There are said to be 1,000 such rundown and dangerous buildings in Paris, housing around 13,000 people. Many, if not most, are legal and illegal immigrants. While the city council is working to repair and renovate nearly half the buildings, it isn't just France's always-angry far left that is criticising the city council for allowing the situation to reach its present, deadly crisis.

Paris faces an enormous housing crisis. According to The Guardian's John Henley around 300,000 people are on waiting lists for accomodation in and around the French capital - and that's just the legal list. Paris itself has become so expensive that few low-income families can afford housing - yet the cities vast, sprawling suburbs are not short of space for new buildings or homes.

Some critics put France's appalling and bloody-minded bureaucracy in the dock. Paris is a relatively small and compact city of just over 2.2 million. Another 8 to 10 million inhabit the surrounding banlieu. However, shifting low-income workers and unemployed immigrants across the Boulevard Peripherique that surrounds Paris proper and into the suburbs would mean forcing rival local councils to work together, to share budgets and, perhaps most difficult of all, to accept that there is a limit to the number of poor people who can live in central Paris.

Mayor Delanoe is highly unlikely to face this latter fact. Even though the Ile-de-France's excellent public transport system would allow workers to reach central Paris from their suburbs in minutes, the socialist Mayor is determined to retain the city's fabric. He has spent €150 million of the city's money upgrading its crumbling public housing - though obviously that has not been enough.
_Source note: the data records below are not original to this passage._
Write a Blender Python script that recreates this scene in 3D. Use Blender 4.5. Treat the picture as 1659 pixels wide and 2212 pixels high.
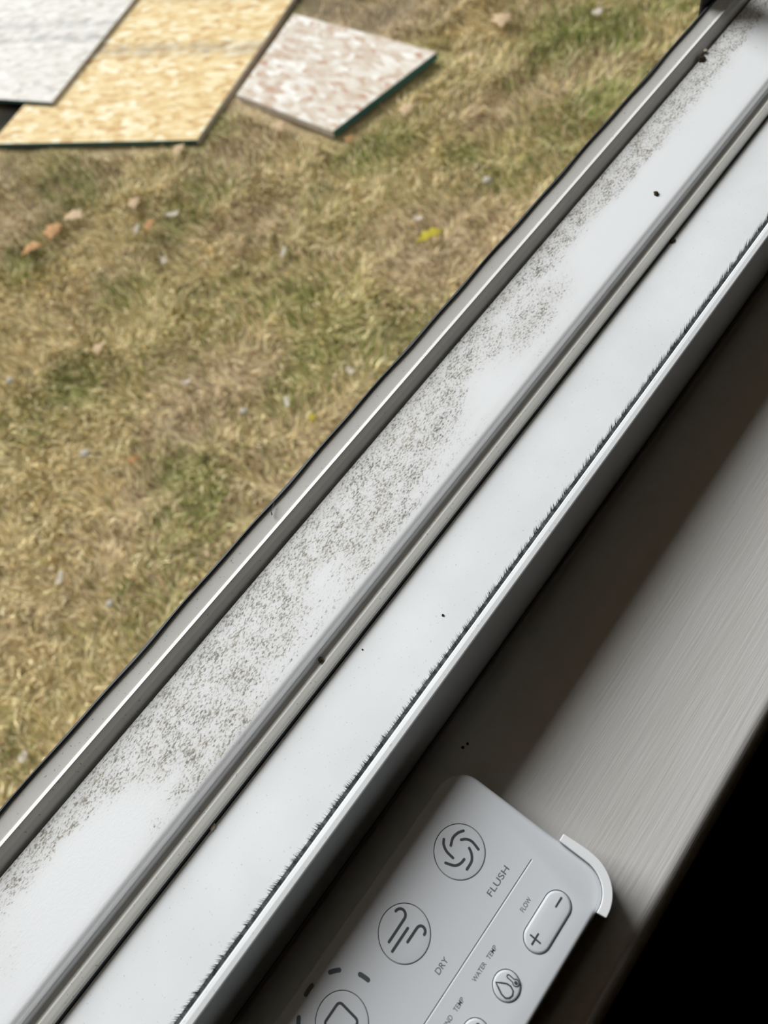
import bpy, bmesh, math, random
import numpy as np
from mathutils import Matrix, Vector

for o in list(bpy.data.objects):
    bpy.data.objects.remove(o)
S = bpy.context.scene
COL = S.collection
rnd = random.Random(7)

# ------------------------------------------------------------------ camera
# world: X runs along the window sill, +Y is outdoors, Z is up; the stool top is Z = 0
CAM_Z = 0.305
cd = bpy.data.cameras.new('camera')
cd.sensor_fit = 'VERTICAL'
cd.sensor_height = 36.0
cd.lens = 36.0 * 1600.0 / 2212.0
cd.clip_start = 0.01
cd.clip_end = 200
cd.dof.use_dof = True
cd.dof.focus_distance = 0.302
cd.dof.aperture_fstop = 11.5
cam = bpy.data.objects.new('camera', cd)
COL.objects.link(cam)
cam.matrix_world = Matrix(((0.6099, 0.7436, -0.2741, 0.0),
                           (-0.7643, 0.4605, -0.4515, 0.0),
                           (-0.2095, 0.4848, 0.8491, CAM_Z),
                           (0, 0, 0, 1)))
S.camera = cam

# ------------------------------------------------------------------ light: pale overcast sky, veiled sun in front of the window
w = bpy.data.worlds.new('sky')
S.world = w
w.use_nodes = True
bg = w.node_tree.nodes['Background']
bg.inputs['Color'].default_value = (0.92, 0.97, 1.0, 1)
bg.inputs['Strength'].default_value = 0.30
sd = bpy.data.lights.new('veiled_sun', 'SUN')
sd.energy = 4.5
sd.angle = math.radians(42)
sd.color = (0.975, 0.995, 1.0)
sun = bpy.data.objects.new('veiled_sun', sd)
COL.objects.link(sun)
SUN_EL, SUN_AZ = math.radians(38), math.radians(4)
sdir = Vector((math.sin(SUN_AZ) * math.cos(SUN_EL), math.cos(SUN_AZ) * math.cos(SUN_EL), math.sin(SUN_EL)))
sun.location = sdir * 8
sun.rotation_euler = sdir.to_track_quat('Z', 'Y').to_euler()
S.view_settings.view_transform = 'Standard'
S.view_settings.look = 'None'
S.view_settings.gamma = 1.0
S.view_settings.exposure = 0.0
S.view_settings.use_curve_mapping = False


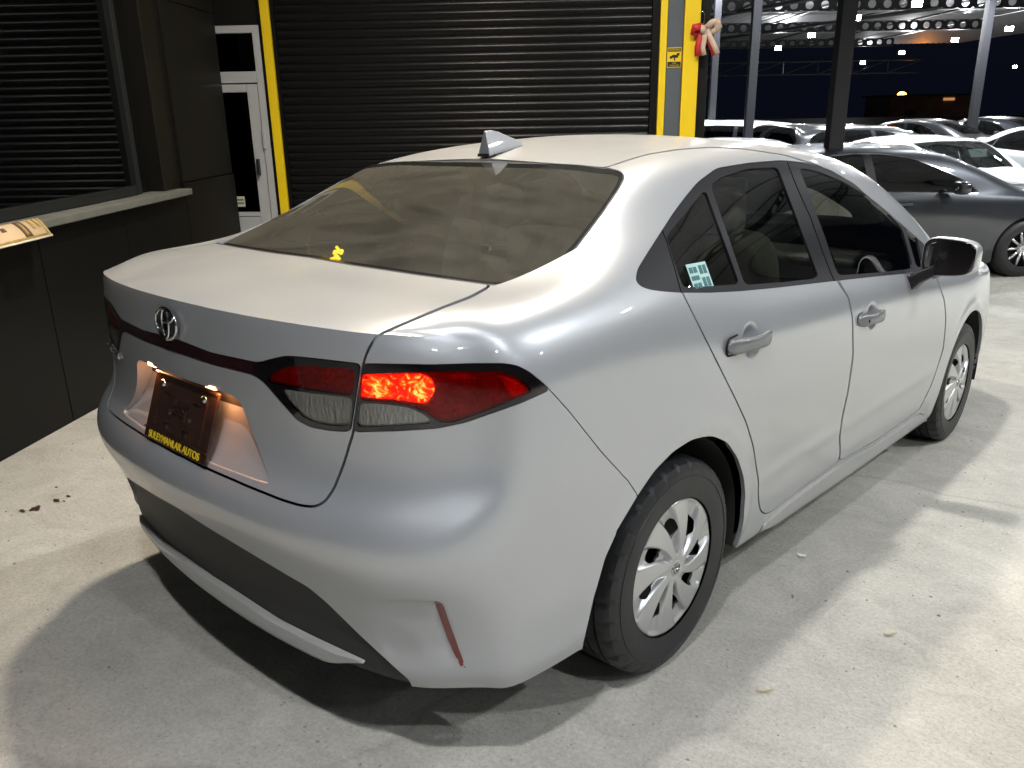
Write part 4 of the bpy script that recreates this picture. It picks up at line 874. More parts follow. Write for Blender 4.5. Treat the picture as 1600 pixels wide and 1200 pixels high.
dpart('fascia',-1.2,.285,2.24,4.4,-.3,.03,m=CLAD2)
def thing_box(name,label,cat,b,m,bev=.004,group=None):
    o=empty(name,tuple(SF((b[0]+b[1])/2,max(b[2],0))),label,cat,group); return o,wpart('post_face',boxf(MB(),SF,*b),m,o,bev)
yp,_=thing_box('yellow_post','narrow yellow painted post beside the white door','post',(.288,.357,-.5,4.2,-.05,.06),YELLOW,group='yellow posts framing the shutter')
wpart('dark_edge',boxf(MB(),SF,.262,.286,-.5,4.2,-.05,.05),CLAD,yp)
yp2,_=thing_box('yellow_post','thin yellow strip along the right edge of the roller shutter','post',(3.405,3.459,-.5,4.2,-.05,.06),YELLOW,group='yellow posts framing the shutter')
gp,_=thing_box('slate_panel','dark slate grey panel between two yellow strips','panel',(3.462,3.583,-.5,4.2,-.05,.045),GREY)
yp3,_=thing_box('yellow_post','broad yellow post at the corner carrying a red bow','post',(3.586,3.708,-.5,4.2,-.05,.07),YELLOW,group='yellow posts framing the shutter')
cp,_=thing_box('corner_column','charcoal corner column right of the broad yellow post','column',(3.711,3.79,-.5,4.2,-.35,.02),CLAD2)
shut=empty('roller_shutter',tuple(SF(1.9,0)),'wide black roller shutter of curved horizontal slats behind the car','shutter')
pit=.0625; hs=-.3; n=0
def slat_mesh():
    s0,s1=.385,3.345; V=[];F=[];m=7
    for i in range(m):
        t=i/(m-1); h=t*(pit-.006); o=.012*math.sin(math.pi*t)**.8
        V.append((s0,h,o)); V.append((s1,h,o))
    for i in range(m-1): F.append((2*i,2*i+1,2*i+3,2*i+2))
    V+=[(s0,-.006,-.004),(s1,-.006,-.004)]; F.append((2*m,2*m+1,1,0))
    return V,F
sv,sf=slat_mesh(); base=np.array(shut.location); sme=None
while hs<3.4:
    if sme is None:
        o=mesh_obj('slat',[SF(a,h,o_)-SF(0,0,0) for a,h,o_ in sv],sf,SLAT,shut); sme=o.data
    else: o=link(bpy.data.objects.new('slat',sme),shut)
    o.location=Vector(SF(random.uniform(-.004,.004),hs+random.uniform(-.0008,.0008),-.02+random.uniform(-.0025,.0025))-base); hs+=pit
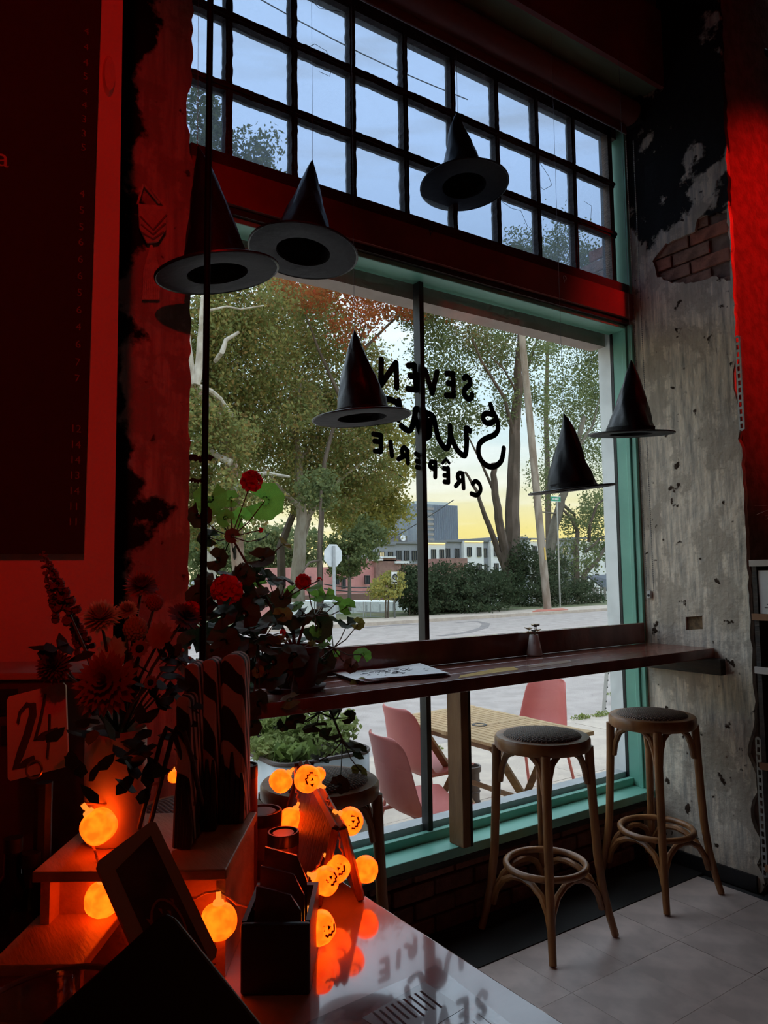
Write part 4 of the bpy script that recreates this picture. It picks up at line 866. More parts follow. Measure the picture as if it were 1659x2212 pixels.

The most controversial aspect of Delanoe's housing policy has been his dedication to spreading Paris' poor throughout the capital's 20 arrondisements. As one might expect, housing in the city's posher western neighbourhoods is significantly more expensive than the equivalent in Paris's north and east (though prices are rising steeply everywhere). Delanoe's team argues that Paris's texture is enriched by having poorer families inhabit wealthy neighbourhoods.

Certainly, little is gained from adding to the poverty of the less attractive quartiers, many of which have already developed into ghettos - no-one wants banlieu-style alienation and violence in the capital. Critics - most, but not all on Paris's right - claim that buying or building in the cheaper neighbourhoods is a wiser way of spending city money. The Marais building that burnt on Sunday night was bought for renovation by the city just six months ago. It stands next door to the Place des Vosges, the most expensive address in Paris. It's true that the council's cash would go further if it concentrated on building in cheaper areas.

But should social engineering and political point-scoring be a priority in Paris, when people's lives are at risk?

For his part, Delanoe blames government spending. France's central government has only earmarked €7 million to the capital's housing, though after this latest bout of fires more cash could be found. But Paris is not France's only priority - a high profile housing organisation reckons that 3 million people live in substandard housing in the country.

Other voices call for stronger action: Nicolas Sarkozy wants the dangerous housing closed down. He added that the policy of taking in immigrants where there are no jobs or accommodation for them must change: Sarkozy claims around 200,000 - 400,000 illegal immigrants live in France.

The most obvious solution is to find cleaner, safer accomodation, outside the boundaries of Paris where space is plentiful and sites are cheaper. Sell off public housing in the beaux quartiers to private owners to raise cash, if they must. France might not enjoy the prospect of creating more banlieus, but this time such projects might be completed having learnt from the mistakes and the totalitarian fantasies of 1960s and 70s architects. It would call for a rethink of Paris's bureaucratic boundaries and social idealism - which could prove to be the biggest barrier to safe housing.